Mr Burke goes on to suggest that 'judge' and 'jury' are too closely linked and tells us to solve that ...
We need, therefore, to separate out the functions of the designing and building railways from approving them. The DfT» needs to have a role more analogous to the Planning Inspectorate for buildings. That is, it is responsible for approving new transport infrastructure, but not for proposing or delivering them, let alone operations.
In retrospect, I was over-optimistic that the Government had begun to recognise this two years ago when I was partly responsible for the ‘Market-Led Proposals’ initiative. It was being inundated with rail ideas and needed a consistent way to deal with them. It turned out to be a trap, and all 35 of us that submitted formal proposals had our time and money wasted, being turned down for one reason or another.
The stumbling block was that the Government was fixated on perfect competition. It wanted, as one official explained to me, to compare apples with apples. I responded that comparing apples with oranges is what we all do every time we go to the supermarket and we do it just fine.

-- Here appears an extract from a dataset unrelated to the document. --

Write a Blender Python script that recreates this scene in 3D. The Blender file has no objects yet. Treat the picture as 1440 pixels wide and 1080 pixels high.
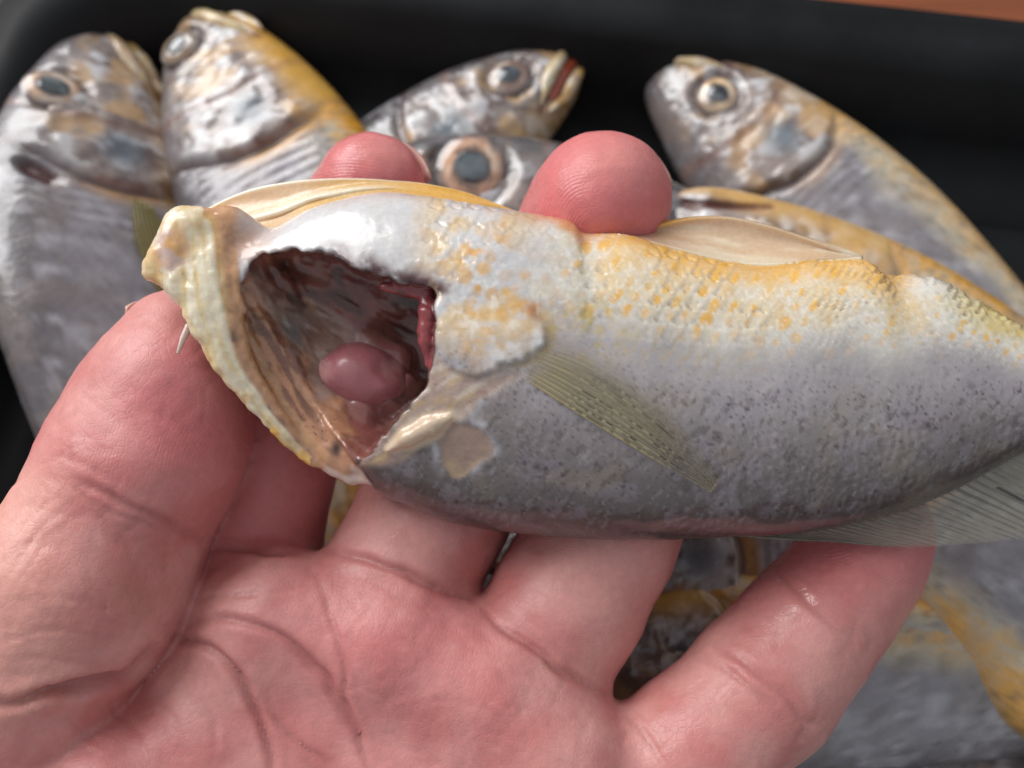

We need a similar ‘competition of ideas’ for the railways: where you don’t need to be an existing incumbent to propose an improvement; where individuals are treated equally regardless of background; and their ideas are considered on the same basis as officials’ own ideas. Crucial to making this work is putting responsibility for delivering the promised improvements onto the same people who propose them.

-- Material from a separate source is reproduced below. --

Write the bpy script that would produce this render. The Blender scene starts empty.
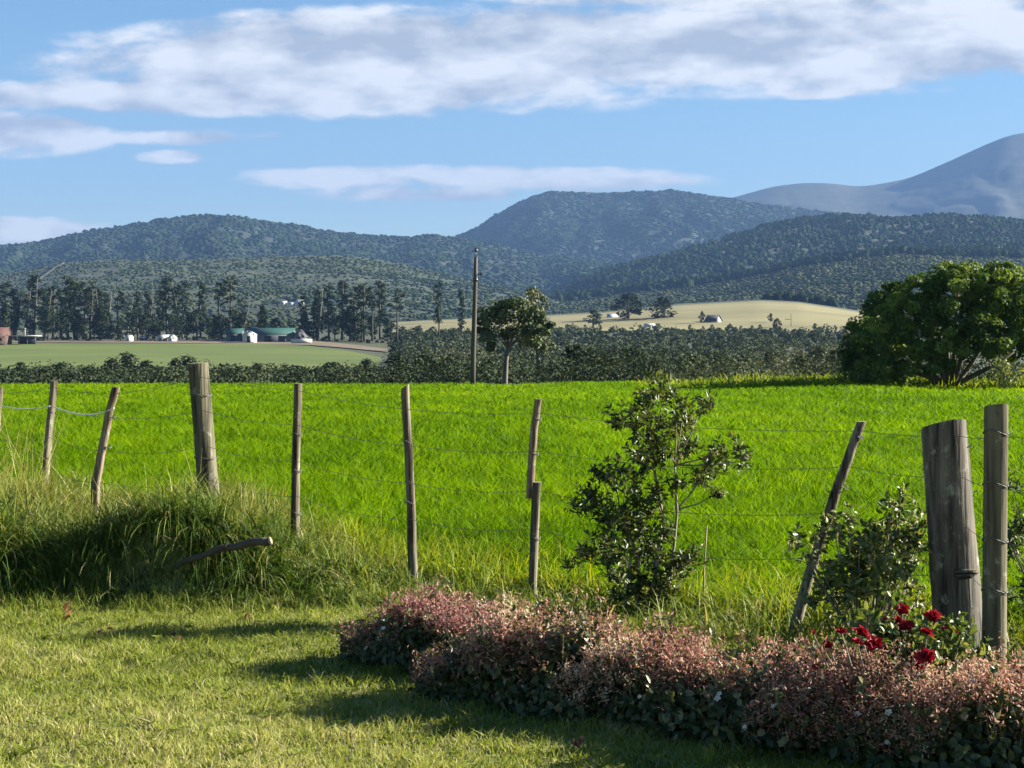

I find myself far from convinced that we would end up with a network - rather we could be back to the very early days of railways where construction of local lines was by the local businessmen, who then discover that it wasn't as profitable / easy as they had hoped and contracted operation of their line to a mainline company, then were bought out by that company. I do find myself agreeing with the looking at ideas, but I'm unconvinced that "individuals regardless of background" can have the same overview of the picture of what can be done and would work as those who have been in the industry for many years. Far better, in my view, to combine the ideas as skills to add together the elements to produce a bigger and better whole to take us forward. And, yes, that may mean that ideas such as the Windsor Link don't make it, or don't make it in the form that the borough leader wants for people within the borough. Better, maybe, to link north - south via Heathrow?